1904 folgte schließlich die Umbenennung in „Die neue Rundschau“. Die Zeitschrift wurde in der Folge zu einem der wichtigsten Foren für moderne Literatur und Essayistik im wilhelminischen Deutschen Reich und in der Weimarer Republik. Auffällig war die enge Verbindung der Zeitschrift mit dem Fischer Verlag, die auch Auswirkungen auf die Veröffentlichungspraxis hatte: Die wichtigen Schriftsteller des Verlags konnten hier Erstabdrucke veröffentlichen und ihre Werke wurden von Kollegen desselben Verlags rezensiert. Zu den Rezensenten und Verfassern literarischer Aufsätze gehörten so bedeutende Literaturkritiker wie Alfred Kerr und Schriftsteller wie Robert Musil, Thomas Mann, Oskar Loerke, und Robert Walser.

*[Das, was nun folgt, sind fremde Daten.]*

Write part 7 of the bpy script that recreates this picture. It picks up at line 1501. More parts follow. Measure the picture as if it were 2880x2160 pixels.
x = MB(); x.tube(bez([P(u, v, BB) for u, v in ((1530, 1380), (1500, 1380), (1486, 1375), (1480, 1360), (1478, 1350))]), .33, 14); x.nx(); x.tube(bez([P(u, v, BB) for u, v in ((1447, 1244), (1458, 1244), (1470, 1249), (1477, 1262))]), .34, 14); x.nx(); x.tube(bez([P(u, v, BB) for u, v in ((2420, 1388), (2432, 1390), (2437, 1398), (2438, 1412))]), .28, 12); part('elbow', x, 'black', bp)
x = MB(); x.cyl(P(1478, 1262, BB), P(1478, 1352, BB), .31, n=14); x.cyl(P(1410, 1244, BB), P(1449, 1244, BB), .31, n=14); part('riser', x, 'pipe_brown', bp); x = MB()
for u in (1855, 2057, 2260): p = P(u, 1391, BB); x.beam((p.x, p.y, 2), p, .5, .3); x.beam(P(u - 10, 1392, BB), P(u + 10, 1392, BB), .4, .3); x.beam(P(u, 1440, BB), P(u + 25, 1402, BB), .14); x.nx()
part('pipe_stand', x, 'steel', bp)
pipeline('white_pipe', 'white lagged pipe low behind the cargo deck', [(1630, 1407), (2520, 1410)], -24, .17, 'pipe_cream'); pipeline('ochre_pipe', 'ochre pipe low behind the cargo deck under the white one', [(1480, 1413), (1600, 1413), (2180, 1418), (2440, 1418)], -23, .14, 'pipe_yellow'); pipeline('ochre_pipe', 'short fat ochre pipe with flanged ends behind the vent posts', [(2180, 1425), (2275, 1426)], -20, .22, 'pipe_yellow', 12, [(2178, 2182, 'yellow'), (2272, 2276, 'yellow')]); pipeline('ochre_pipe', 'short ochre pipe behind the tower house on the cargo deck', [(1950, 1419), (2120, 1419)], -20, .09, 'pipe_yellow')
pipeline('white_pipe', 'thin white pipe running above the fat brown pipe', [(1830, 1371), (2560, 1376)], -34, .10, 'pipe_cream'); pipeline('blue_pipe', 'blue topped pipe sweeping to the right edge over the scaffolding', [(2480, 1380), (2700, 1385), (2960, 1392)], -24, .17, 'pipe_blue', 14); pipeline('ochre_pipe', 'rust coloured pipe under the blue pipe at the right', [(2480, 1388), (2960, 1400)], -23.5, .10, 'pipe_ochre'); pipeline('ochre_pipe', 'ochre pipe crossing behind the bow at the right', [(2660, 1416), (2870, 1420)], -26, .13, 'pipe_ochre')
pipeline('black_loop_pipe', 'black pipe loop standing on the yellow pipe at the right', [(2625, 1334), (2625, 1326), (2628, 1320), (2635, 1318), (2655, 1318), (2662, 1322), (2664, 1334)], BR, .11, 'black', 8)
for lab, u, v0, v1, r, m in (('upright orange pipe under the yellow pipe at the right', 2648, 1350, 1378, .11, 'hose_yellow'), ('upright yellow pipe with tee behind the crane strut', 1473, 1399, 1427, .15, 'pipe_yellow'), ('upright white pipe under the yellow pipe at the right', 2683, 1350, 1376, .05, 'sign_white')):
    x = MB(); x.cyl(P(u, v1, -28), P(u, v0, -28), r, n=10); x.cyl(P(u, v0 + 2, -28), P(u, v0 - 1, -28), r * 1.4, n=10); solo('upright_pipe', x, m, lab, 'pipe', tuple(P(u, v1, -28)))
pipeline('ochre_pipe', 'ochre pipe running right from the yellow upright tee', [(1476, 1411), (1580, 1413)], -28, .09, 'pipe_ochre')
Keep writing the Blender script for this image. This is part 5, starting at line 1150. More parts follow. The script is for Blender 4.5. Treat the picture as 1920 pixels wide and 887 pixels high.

In den Jahren von 1919 bis 1921 schrieb auch Alfred Döblin – unter dem Pseudonym Linke Poot – für die Zeitschrift.

Nach Oskar Bie übernahm erst Rudolf Kayser und ab 1932 Peter Suhrkamp die Leitung. Während der nationalsozialistischen Herrschaft konnte die Zeitschrift zunächst weiter erscheinen und wurde erst kurz vor Kriegsende 1944 verboten. Sie wurde aber bereits 1945 durch Gottfried Bermann-Fischer im Exil in Stockholm wiedergegründet und erscheint bis heute.

Inhalt

Die vierteljährlich erscheinenden einzelnen Hefte haben einen Themenschwerpunkt. Zu diesem erscheinen Beiträge von Schriftstellern, Wissenschaftlern, Philosophen oder Publizisten. Des Weiteren erscheinen Werkgespräche mit nationalen und internationalen Schriftstellern sowie unregelmäßig Beiträge zum Thema Übersetzung literarischer Texte.